> [The problem] Locate the word "scene" in the material, then show every line that holds it.

━━━━━━

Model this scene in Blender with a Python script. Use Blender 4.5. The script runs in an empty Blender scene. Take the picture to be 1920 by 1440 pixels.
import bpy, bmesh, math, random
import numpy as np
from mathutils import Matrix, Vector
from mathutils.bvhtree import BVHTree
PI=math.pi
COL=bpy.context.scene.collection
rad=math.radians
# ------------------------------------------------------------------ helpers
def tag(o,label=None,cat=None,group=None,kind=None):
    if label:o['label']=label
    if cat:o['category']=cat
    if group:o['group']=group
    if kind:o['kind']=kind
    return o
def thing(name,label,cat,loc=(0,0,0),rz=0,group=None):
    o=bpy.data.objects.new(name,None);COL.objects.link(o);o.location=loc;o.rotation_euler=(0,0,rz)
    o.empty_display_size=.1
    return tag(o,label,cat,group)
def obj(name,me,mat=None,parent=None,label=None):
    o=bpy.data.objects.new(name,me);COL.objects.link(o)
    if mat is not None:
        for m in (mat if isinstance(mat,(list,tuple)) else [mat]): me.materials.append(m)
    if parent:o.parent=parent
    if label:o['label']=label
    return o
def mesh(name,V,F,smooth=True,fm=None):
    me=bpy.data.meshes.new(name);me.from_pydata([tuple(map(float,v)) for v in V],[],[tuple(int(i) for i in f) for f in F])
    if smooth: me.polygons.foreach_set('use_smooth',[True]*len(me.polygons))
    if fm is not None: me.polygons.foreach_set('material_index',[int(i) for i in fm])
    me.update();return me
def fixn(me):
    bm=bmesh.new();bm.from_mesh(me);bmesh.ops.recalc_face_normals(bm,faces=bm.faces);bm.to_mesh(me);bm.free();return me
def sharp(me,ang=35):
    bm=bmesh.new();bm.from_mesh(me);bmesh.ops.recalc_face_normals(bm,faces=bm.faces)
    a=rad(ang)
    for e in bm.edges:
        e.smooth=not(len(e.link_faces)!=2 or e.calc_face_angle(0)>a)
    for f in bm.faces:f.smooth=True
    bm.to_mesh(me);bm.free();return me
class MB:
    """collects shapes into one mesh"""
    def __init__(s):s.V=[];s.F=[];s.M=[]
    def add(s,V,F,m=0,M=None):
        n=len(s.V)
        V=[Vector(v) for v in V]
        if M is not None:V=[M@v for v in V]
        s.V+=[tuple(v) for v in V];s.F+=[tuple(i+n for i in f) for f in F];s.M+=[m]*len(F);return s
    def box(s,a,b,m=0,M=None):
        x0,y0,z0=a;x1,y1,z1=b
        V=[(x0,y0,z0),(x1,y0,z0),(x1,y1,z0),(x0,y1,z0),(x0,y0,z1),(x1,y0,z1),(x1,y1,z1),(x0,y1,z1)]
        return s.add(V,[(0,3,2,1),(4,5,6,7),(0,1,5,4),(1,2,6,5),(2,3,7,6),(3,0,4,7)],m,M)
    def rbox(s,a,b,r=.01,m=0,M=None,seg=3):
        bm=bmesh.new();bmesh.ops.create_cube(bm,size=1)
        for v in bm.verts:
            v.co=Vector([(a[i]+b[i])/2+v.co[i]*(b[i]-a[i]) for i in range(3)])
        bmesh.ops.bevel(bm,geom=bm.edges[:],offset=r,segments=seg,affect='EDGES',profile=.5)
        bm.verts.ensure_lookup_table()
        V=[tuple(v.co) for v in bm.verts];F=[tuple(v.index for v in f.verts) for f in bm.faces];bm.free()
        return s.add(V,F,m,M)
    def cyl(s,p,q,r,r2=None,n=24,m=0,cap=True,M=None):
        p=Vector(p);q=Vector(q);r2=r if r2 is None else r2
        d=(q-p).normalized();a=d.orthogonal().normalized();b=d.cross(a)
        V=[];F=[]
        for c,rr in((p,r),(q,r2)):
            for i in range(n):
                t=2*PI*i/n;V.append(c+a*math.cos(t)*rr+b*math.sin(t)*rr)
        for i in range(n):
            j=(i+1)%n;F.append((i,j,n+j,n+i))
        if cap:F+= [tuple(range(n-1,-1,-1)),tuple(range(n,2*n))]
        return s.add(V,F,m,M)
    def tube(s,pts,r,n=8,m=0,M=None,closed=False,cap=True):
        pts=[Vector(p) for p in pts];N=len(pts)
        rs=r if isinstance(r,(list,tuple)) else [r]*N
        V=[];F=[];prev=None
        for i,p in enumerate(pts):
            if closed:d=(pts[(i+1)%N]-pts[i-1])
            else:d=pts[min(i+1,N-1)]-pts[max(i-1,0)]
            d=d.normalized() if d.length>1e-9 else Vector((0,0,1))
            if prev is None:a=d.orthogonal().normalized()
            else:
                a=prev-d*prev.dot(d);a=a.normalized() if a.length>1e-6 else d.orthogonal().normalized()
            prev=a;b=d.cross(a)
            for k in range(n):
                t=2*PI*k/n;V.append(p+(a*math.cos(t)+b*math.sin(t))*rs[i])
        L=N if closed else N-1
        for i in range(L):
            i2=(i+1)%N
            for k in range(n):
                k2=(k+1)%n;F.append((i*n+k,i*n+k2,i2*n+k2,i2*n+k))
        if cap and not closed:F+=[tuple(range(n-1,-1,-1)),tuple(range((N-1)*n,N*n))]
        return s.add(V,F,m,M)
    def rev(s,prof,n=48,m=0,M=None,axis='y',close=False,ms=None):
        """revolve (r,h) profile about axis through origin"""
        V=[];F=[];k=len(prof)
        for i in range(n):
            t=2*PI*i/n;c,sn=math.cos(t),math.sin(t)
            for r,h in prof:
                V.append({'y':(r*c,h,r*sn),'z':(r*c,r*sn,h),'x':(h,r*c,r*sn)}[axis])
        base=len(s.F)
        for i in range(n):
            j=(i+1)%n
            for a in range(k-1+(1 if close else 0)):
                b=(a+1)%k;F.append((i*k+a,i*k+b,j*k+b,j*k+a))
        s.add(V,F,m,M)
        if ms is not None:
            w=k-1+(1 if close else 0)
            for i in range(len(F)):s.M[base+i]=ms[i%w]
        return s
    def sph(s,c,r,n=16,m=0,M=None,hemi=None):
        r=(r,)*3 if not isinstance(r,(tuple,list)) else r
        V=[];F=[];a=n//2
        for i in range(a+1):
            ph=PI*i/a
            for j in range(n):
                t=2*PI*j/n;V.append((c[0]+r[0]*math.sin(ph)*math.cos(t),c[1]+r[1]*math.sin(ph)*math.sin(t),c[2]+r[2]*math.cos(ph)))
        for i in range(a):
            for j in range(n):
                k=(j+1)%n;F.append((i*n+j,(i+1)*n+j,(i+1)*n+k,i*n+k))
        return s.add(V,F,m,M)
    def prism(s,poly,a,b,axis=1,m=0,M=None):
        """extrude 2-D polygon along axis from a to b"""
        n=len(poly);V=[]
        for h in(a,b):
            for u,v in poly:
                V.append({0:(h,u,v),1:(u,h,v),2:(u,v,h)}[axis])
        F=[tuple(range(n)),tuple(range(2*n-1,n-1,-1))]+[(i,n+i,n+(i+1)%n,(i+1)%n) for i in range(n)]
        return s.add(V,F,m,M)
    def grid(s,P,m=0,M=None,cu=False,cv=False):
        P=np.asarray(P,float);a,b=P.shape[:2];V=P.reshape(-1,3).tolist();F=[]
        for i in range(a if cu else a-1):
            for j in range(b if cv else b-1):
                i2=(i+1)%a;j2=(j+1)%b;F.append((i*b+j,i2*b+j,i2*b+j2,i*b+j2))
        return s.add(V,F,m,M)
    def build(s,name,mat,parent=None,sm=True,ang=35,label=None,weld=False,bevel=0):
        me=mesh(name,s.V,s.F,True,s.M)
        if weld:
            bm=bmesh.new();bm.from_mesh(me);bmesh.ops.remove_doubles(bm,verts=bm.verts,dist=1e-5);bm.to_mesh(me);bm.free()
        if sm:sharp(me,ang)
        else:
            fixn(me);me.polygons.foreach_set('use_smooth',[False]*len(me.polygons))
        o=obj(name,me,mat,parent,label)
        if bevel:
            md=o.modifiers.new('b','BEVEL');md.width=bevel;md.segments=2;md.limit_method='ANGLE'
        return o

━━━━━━

> [Worked answer]
Model this scene in Blender with a Python script. Use Blender 4.5. The script runs in an empty Blender scene. Take the picture to be 1920 by 1440 pixels.
COL=bpy.context.scene.collection